## BEGIN COLLECTED DATA
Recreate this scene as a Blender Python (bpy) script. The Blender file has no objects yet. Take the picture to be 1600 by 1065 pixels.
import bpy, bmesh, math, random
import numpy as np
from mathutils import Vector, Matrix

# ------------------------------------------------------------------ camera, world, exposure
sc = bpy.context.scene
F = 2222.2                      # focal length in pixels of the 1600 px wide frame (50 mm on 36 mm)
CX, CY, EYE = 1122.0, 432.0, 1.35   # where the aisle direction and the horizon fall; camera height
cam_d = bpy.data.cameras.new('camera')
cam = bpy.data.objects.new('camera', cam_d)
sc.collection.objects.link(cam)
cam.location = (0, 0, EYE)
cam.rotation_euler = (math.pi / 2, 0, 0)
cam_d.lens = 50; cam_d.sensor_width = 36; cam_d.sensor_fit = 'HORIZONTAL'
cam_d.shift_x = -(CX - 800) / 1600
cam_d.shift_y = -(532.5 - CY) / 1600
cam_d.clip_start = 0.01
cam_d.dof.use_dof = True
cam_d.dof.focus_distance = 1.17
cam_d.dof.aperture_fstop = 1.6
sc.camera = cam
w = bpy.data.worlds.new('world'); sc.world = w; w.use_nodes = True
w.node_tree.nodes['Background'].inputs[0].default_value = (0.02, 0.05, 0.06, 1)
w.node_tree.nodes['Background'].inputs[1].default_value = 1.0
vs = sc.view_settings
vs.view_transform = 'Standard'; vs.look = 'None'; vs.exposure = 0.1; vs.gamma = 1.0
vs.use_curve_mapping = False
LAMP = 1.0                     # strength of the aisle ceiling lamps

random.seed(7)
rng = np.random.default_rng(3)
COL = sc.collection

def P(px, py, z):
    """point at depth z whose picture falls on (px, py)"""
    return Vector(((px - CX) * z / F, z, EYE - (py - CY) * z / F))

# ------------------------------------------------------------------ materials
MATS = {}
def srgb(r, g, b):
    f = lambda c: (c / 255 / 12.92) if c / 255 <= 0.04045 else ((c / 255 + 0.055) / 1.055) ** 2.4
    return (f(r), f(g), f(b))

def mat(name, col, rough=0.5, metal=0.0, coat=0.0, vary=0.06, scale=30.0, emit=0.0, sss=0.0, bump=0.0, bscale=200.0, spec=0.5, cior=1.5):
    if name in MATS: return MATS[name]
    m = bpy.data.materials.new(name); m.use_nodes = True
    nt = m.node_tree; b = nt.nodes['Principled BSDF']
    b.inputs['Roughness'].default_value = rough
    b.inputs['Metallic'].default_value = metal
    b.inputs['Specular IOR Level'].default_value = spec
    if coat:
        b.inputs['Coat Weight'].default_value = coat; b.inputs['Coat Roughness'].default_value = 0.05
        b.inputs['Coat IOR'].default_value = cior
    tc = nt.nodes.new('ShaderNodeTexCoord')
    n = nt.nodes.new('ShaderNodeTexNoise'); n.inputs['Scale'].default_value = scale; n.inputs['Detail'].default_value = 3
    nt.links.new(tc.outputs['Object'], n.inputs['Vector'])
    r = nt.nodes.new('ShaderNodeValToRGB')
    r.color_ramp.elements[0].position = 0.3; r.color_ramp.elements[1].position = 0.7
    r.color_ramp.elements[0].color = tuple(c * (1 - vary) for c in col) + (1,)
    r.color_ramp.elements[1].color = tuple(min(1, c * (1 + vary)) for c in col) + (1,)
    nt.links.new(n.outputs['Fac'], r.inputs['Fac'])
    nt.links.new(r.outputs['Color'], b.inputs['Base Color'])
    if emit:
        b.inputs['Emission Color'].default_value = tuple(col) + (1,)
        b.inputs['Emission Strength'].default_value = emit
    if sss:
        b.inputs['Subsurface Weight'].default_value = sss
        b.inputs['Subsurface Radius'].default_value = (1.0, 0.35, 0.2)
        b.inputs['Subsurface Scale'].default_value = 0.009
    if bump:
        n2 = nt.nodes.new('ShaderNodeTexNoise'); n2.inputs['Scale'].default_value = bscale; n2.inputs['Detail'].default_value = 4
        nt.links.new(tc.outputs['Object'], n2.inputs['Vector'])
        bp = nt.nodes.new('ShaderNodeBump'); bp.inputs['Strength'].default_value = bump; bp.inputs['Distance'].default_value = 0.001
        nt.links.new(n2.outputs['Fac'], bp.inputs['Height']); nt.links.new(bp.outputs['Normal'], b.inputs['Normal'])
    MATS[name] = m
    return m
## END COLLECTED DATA
→ DIRECTIONS
Write out exactly, please, the lines beginning at the start of the material and ending with the line that holds "return (f(r), f(g), f(b))", both included.

→ FULL OUTPUT
Recreate this scene as a Blender Python (bpy) script. The Blender file has no objects yet. Take the picture to be 1600 by 1065 pixels.
import bpy, bmesh, math, random
import numpy as np
from mathutils import Vector, Matrix

# ------------------------------------------------------------------ camera, world, exposure
sc = bpy.context.scene
F = 2222.2                      # focal length in pixels of the 1600 px wide frame (50 mm on 36 mm)
CX, CY, EYE = 1122.0, 432.0, 1.35   # where the aisle direction and the horizon fall; camera height
cam_d = bpy.data.cameras.new('camera')
cam = bpy.data.objects.new('camera', cam_d)
sc.collection.objects.link(cam)
cam.location = (0, 0, EYE)
cam.rotation_euler = (math.pi / 2, 0, 0)
cam_d.lens = 50; cam_d.sensor_width = 36; cam_d.sensor_fit = 'HORIZONTAL'
cam_d.shift_x = -(CX - 800) / 1600
cam_d.shift_y = -(532.5 - CY) / 1600
cam_d.clip_start = 0.01
cam_d.dof.use_dof = True
cam_d.dof.focus_distance = 1.17
cam_d.dof.aperture_fstop = 1.6
sc.camera = cam
w = bpy.data.worlds.new('world'); sc.world = w; w.use_nodes = True
w.node_tree.nodes['Background'].inputs[0].default_value = (0.02, 0.05, 0.06, 1)
w.node_tree.nodes['Background'].inputs[1].default_value = 1.0
vs = sc.view_settings
vs.view_transform = 'Standard'; vs.look = 'None'; vs.exposure = 0.1; vs.gamma = 1.0
vs.use_curve_mapping = False
LAMP = 1.0                     # strength of the aisle ceiling lamps

random.seed(7)
rng = np.random.default_rng(3)
COL = sc.collection

def P(px, py, z):
    """point at depth z whose picture falls on (px, py)"""
    return Vector(((px - CX) * z / F, z, EYE - (py - CY) * z / F))

# ------------------------------------------------------------------ materials
MATS = {}
def srgb(r, g, b):
    f = lambda c: (c / 255 / 12.92) if c / 255 <= 0.04045 else ((c / 255 + 0.055) / 1.055) ** 2.4
    return (f(r), f(g), f(b))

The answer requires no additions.